Domingo treinta
Tiempo ordinario, Ciclo C
27 de Octubre
El
Publicano y el Fariseo
Como suele pasar generalmente
siempre, también en los tiempos de Jesús existían hombres piadosos que se
tenían por justos con desprecio a los demás. Para enseñar la ciencia de la
oración perfecta, Jesús, el modelo perfectísimo de orantes, expuso la parábola
del Publicano y el Fariseo. Hagamos una
pequeña semblanza sobre ella:
Dos
hombres subieron al templo a orar. Uno era un fariseo y el otro un publicano.
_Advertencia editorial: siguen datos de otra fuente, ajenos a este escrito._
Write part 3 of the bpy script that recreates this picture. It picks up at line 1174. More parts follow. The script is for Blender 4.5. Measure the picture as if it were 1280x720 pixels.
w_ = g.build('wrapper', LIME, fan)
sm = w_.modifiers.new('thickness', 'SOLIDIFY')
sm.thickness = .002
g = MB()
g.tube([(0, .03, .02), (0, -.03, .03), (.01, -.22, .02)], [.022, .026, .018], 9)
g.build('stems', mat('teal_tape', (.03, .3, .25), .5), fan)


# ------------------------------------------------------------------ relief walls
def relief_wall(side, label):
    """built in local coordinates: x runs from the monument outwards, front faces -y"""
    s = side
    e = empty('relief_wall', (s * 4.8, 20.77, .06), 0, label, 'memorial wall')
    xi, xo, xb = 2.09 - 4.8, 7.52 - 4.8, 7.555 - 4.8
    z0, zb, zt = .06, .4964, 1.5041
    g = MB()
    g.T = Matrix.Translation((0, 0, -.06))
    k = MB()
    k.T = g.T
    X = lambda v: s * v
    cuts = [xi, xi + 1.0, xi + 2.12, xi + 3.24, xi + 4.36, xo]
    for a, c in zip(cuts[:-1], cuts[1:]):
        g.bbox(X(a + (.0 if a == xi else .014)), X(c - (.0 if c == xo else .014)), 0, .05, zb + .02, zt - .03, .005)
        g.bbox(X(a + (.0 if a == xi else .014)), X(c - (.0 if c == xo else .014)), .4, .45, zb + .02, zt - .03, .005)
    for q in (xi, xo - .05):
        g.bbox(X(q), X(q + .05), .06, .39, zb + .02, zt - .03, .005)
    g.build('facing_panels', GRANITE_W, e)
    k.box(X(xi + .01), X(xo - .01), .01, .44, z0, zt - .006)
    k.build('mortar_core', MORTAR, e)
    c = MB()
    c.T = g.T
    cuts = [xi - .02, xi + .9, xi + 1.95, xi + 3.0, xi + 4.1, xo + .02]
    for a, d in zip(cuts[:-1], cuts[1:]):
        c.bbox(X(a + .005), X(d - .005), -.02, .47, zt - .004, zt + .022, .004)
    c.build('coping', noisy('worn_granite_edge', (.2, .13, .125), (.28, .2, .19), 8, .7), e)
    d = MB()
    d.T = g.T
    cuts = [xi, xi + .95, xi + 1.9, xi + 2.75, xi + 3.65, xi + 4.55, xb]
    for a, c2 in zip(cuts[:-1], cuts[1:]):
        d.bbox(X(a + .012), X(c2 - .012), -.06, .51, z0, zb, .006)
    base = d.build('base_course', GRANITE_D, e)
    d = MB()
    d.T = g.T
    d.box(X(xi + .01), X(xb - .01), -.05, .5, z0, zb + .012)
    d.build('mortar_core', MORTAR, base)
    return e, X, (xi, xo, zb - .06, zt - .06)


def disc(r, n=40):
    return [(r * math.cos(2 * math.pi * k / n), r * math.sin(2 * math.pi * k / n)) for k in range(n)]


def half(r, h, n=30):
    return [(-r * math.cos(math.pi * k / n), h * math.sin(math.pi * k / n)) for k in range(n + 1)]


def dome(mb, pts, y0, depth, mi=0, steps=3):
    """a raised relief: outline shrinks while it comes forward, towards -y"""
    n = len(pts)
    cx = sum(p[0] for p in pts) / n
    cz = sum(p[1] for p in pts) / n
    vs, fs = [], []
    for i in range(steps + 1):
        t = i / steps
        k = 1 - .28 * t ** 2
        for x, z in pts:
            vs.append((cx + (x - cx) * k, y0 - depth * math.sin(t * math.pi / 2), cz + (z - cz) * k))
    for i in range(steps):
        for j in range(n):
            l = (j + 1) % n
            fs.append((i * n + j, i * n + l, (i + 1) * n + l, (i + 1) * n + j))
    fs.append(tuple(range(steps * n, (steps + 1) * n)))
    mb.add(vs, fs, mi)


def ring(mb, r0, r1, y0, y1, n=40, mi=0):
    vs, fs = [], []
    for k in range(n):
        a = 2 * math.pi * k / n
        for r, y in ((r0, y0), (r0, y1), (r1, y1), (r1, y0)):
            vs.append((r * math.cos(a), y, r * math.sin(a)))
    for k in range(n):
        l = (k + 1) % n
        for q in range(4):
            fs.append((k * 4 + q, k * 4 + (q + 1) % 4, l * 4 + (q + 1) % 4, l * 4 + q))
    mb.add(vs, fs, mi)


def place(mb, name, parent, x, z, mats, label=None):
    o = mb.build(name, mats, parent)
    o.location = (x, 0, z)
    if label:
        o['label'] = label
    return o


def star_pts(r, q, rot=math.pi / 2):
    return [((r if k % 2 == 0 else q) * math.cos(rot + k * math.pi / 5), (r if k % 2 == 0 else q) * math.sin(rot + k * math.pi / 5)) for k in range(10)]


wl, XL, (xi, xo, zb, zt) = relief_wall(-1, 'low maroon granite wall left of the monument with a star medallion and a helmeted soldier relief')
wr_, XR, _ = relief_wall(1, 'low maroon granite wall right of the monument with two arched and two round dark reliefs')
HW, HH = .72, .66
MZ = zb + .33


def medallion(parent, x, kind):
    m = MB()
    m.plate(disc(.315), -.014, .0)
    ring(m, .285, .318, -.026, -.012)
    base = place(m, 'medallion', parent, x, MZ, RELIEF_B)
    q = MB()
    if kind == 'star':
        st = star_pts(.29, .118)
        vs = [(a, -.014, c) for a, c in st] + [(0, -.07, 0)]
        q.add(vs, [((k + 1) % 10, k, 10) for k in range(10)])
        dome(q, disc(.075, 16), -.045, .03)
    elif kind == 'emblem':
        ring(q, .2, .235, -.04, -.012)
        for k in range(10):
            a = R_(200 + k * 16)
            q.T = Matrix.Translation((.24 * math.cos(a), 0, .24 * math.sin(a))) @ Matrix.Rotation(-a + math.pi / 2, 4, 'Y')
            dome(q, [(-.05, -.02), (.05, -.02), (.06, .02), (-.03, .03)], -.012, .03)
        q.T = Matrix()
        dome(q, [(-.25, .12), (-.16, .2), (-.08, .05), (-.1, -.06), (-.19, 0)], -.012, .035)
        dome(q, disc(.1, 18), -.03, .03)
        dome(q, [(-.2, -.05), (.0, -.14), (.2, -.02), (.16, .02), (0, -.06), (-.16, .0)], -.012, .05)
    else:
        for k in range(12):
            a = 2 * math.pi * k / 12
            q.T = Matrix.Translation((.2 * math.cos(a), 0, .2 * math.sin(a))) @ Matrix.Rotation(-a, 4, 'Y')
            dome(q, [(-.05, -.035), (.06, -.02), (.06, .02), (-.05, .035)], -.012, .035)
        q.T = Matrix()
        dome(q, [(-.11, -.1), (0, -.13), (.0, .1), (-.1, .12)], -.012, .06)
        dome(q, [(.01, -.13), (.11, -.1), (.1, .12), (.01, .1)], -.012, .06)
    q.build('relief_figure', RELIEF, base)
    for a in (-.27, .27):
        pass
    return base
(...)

La oración se puede hacer en cualquier parte y de muchas maneras, pues para
comunicarse con Dios no hace falta buscar un sitio determinado, porque Dios
está en todas partes y con Él se puede hablar siempre, en cualquier lugar, pero
el más propio suele ser el templo, que está construido para la oración y el
culto.
El
fariseo, engreído en si mismo y poseído de una soberbia satánica entraría en el templo con aires de señorío y
se situaría cerca del altar mayor para ser visto por todo el mundo. Y oraba así: Te doy gracias, Señor, porque no soy como los demás: Ladrones, injustos,
adúlteros; ni como ese publicano. Ayuno dos veces por semana y pago el diezmo
de todo lo que tengo. Empezó bien la oración, dando gracias a Dios, como
tiene que ser. Pero la estropeó en las peticiones y en la comparación con los
demás. Para él no había más que dos
grupos de hombres: él y los demás. El fariseo se consideraba único, el mejor de todos los hombres, virtuoso,
santo, cumplidor de la ley, ayunaba dos veces por semana y pagaba el diezmo de
todo lo que tenía. No se conocía y mentía, porque la santidad no consiste en el
cumplimiento de la ley, que por sí misma no justifica, como enseña San Pablo,
sino en la gracia de Dios con obras. Los demás eran los mayores pecadores que
se pueden concebir en sentido bíblico y humano: ladrones, injustos y adúlteros. Su insensatez y orgulloso
desconocimiento de sí mismo llegó a su
colmo cuando en la oración se comparaba delante de Dios con un publicano que,
escondido en un rincón, cerca de la entrada del templo, no se atrevía a
levantar los ojos al cielo, se rompía el pecho con golpes de pecho diciendo: ¡Dios mío! ten compasión
de este pecador.
El
resultado fue que el publicano se marchó a su casa justificadio y el fariseo no, porque todo el
que se enaltece será humillado y el que se humilla será enaltecido.
Consecuencias
1 La oración
es buena cuando está bien hecha y santifica, como la que hizo el publicano,
gran pecador que oraba con los ojos
bajos mirando al suelo, reconociendo su condición de pecador y pidiendo a Dios
el perdón de sus pecados, y no la del fariseo que oraba presumiendo
mentirosamente de virtudes que no tenía.
2
Es una equivocación y una mentira comparar la virtud de uno con la que tienen
los demás, porque sólo Dios conoce la realidad de la bondad y malicia del
hombre, y el hombre conoce estas realidades subjetivamente según es él o le
parece.
3 La moralidad
de los actos humanos depende del objeto, sus circunstancias, intención y fin
por el que se hace. Por ejemplo: robar a los ricos para socorrer a los pobres
es un mal que se hace para hacer un bien, pues no se puede hacer un mal para
hacer un bien.
4 Orar es comunicarse con Dios para conseguir
las gracias necesarias para la vida eterna, y no para mentir, hablar de
las virtudes que no se tienen y leer a Dios la cartilla mintiendo.